Leviathan pens USD 3-billion deal


JERUSALEM, May 30, 2016 – Partners owning Israel’s offshore Leviathan gasfield signed a USD 3-billion contract to provide gas to a local plant in Be’er Tuvia on Sunday.

The venture will see up to 13 bcm (459 bcf) supplied to the power plant, located 60 km from Jerusalem in central Israel, over a period of 18 years. The 6,000-square-metre facility is owned by Israel Power Management 3000 and Triple-M Power Stations and will produce 430 MW using gas and diesel fuel.


The deal comes a week after the state approved a revised project outline to speed up the field’s development, including a stability clause.

In January, Israeli energy producer Edeltech signed a USD 1.3 billion contract with the Leviathan field for delivery of 6 bcm (212 bcf) of gas for its two new facilities: the 140-MW Tamar facility in the Rotem Plain and its 77-MW power station in Asdod.

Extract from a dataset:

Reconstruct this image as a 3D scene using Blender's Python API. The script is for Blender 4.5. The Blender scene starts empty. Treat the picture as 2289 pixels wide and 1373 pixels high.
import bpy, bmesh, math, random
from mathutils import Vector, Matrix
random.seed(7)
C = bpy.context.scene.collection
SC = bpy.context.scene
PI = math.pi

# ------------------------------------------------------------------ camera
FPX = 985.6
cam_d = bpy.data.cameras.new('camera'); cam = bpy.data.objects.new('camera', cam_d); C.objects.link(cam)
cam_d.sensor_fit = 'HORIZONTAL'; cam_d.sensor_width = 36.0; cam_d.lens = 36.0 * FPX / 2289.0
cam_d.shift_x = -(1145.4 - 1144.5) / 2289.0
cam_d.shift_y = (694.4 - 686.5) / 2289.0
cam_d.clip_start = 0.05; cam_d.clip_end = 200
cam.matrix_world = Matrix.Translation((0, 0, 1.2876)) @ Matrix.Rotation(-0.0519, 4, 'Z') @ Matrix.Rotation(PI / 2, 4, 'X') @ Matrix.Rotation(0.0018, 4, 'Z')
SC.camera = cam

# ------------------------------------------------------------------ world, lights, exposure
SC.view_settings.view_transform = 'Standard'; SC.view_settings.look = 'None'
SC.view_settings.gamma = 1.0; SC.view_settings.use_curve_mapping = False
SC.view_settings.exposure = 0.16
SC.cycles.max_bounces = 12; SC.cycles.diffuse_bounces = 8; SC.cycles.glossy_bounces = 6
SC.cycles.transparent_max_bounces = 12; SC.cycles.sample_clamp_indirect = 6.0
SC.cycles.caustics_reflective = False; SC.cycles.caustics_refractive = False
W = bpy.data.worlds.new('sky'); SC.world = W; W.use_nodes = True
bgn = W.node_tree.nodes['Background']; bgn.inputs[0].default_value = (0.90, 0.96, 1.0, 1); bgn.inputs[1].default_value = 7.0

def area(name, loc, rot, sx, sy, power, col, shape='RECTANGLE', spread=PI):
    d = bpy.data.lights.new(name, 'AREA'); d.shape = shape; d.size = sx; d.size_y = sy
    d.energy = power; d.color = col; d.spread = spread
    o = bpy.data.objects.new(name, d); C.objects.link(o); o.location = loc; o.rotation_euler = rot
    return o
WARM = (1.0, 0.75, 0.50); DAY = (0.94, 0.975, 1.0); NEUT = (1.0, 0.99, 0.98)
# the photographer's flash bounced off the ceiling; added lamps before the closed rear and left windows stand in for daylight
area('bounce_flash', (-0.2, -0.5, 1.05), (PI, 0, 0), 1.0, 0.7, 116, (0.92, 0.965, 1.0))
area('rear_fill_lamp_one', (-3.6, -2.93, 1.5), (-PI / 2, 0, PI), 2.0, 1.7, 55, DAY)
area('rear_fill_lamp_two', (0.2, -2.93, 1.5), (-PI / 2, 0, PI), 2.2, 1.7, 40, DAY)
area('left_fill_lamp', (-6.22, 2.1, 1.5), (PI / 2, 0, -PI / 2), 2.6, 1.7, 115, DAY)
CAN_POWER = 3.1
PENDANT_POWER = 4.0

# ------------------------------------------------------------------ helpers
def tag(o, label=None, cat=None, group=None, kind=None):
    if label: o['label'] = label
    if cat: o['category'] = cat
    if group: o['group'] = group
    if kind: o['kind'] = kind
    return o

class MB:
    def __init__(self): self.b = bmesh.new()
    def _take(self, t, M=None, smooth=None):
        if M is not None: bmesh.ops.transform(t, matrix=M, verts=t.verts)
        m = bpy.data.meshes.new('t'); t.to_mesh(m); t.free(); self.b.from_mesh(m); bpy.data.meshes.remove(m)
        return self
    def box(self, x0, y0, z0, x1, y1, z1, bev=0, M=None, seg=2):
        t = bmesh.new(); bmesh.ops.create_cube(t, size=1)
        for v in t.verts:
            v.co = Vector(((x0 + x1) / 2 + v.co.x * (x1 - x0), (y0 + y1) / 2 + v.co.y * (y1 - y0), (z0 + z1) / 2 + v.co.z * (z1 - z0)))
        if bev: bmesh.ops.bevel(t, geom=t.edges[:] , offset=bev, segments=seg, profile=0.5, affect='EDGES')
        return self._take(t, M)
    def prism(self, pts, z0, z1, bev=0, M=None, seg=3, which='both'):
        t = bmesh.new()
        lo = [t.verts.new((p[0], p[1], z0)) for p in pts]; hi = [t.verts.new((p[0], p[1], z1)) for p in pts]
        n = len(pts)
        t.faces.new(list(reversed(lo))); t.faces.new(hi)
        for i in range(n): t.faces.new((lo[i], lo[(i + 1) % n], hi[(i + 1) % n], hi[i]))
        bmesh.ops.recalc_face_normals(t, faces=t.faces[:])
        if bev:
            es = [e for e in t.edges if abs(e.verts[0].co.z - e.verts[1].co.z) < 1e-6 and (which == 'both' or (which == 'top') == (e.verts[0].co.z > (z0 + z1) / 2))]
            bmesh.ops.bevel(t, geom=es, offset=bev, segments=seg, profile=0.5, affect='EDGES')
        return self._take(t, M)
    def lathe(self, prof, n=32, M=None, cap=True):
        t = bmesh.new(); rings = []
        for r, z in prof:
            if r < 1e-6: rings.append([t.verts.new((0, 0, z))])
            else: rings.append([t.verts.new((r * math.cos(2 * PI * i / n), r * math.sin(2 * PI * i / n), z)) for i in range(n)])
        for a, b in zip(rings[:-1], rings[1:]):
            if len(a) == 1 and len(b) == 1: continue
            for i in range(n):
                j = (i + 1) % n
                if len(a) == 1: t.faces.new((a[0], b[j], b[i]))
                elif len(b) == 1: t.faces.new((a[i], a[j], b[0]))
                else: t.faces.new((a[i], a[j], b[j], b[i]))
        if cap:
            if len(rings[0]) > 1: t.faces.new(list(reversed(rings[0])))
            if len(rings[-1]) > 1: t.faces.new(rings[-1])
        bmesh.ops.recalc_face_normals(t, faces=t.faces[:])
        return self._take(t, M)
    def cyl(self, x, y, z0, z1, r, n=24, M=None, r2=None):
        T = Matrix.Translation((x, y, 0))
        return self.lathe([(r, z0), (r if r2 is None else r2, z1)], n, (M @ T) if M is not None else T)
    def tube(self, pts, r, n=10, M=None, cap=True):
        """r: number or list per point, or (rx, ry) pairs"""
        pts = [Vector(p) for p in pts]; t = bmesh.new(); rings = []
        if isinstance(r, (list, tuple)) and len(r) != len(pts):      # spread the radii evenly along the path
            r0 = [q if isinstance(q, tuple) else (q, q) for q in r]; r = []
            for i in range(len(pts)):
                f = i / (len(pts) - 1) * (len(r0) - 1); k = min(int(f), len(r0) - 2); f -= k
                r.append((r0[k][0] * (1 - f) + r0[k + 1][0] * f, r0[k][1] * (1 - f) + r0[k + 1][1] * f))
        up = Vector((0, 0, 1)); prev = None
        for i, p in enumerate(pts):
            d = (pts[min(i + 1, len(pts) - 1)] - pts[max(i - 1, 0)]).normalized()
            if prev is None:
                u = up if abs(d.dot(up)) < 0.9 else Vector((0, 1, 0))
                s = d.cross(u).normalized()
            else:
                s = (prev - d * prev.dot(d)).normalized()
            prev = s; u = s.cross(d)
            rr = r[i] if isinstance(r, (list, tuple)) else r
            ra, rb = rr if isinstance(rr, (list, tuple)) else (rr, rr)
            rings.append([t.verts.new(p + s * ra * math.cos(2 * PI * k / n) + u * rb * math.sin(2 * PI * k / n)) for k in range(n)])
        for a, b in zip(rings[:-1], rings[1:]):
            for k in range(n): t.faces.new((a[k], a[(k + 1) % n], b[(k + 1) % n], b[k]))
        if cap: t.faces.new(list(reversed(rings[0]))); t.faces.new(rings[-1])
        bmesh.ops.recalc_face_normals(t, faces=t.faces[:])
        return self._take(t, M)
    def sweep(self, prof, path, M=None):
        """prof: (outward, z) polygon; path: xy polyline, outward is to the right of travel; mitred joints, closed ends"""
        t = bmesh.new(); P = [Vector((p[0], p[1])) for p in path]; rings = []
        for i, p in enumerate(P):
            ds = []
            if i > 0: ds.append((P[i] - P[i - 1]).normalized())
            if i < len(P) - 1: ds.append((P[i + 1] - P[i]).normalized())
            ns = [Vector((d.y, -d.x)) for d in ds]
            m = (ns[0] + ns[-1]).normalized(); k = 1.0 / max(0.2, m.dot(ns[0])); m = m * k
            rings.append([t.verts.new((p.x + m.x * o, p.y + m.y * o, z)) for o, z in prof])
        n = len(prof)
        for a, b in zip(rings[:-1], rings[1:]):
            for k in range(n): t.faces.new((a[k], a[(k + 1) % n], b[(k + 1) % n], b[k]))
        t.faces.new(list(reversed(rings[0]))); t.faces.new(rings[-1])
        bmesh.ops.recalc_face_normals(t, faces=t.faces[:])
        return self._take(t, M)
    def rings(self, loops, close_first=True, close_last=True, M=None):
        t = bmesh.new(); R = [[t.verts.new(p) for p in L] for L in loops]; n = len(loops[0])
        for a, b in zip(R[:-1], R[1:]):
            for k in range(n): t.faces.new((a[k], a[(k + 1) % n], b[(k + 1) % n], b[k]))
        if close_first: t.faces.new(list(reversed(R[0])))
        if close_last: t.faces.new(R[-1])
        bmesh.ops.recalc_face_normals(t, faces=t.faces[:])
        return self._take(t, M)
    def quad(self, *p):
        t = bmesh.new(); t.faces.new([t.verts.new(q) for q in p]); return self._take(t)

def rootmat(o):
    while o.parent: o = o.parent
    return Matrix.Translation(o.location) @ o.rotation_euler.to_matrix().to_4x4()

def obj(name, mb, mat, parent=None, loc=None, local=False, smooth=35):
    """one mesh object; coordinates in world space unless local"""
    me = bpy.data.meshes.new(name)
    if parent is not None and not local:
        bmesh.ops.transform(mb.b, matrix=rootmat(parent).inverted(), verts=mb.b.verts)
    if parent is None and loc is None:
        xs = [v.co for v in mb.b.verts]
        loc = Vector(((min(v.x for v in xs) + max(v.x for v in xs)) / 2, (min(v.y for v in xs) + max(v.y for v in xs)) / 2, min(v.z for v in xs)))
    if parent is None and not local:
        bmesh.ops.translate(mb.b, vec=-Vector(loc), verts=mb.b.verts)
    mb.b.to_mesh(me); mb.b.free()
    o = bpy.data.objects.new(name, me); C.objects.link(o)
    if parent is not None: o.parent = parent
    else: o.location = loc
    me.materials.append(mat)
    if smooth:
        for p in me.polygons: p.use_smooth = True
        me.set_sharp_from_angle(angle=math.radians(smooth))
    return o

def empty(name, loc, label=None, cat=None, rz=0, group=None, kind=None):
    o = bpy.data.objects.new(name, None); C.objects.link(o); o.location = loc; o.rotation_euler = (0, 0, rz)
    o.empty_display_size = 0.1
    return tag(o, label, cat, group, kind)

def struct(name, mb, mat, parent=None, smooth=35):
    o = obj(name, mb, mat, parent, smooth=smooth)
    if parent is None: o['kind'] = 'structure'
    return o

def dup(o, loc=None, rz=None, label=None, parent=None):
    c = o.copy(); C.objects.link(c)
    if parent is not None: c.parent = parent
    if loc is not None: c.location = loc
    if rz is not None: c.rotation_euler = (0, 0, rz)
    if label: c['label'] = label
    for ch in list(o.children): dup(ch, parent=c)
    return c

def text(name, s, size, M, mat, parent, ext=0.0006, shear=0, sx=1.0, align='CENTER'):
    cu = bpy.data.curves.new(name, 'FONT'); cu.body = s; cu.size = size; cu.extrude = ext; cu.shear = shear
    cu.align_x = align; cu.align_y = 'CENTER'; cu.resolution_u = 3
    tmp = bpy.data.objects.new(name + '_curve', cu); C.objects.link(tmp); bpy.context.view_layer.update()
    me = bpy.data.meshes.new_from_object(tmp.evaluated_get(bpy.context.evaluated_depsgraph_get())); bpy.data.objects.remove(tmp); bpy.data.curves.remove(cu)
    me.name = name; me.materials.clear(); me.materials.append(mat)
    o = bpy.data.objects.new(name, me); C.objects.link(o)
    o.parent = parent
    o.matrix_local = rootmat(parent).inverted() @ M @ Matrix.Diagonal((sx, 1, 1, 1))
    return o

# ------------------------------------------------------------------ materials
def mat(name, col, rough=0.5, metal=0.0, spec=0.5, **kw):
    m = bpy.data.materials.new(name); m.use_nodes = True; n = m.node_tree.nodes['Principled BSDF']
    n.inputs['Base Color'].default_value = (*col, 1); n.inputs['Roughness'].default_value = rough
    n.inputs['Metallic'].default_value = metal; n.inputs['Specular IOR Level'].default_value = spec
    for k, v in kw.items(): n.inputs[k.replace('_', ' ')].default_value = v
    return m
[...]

Discovered in 2010, the Leviathan field has estimated reserves of 622 bcm (22 tcf) of gas and represents a major find for Israel’s energy industry. Its USD 5-billion development includes a fixed platform about 10 km off the coast. The venture is expected to begin producing by 2019.

The gasfield is owned 39.66% by US’ Noble Energy, 22.67% shared between Delek Group’s subsidiaries Avner Oil Exploration and Delek Drilling, as well as 15% by Ratio Oil Exploration.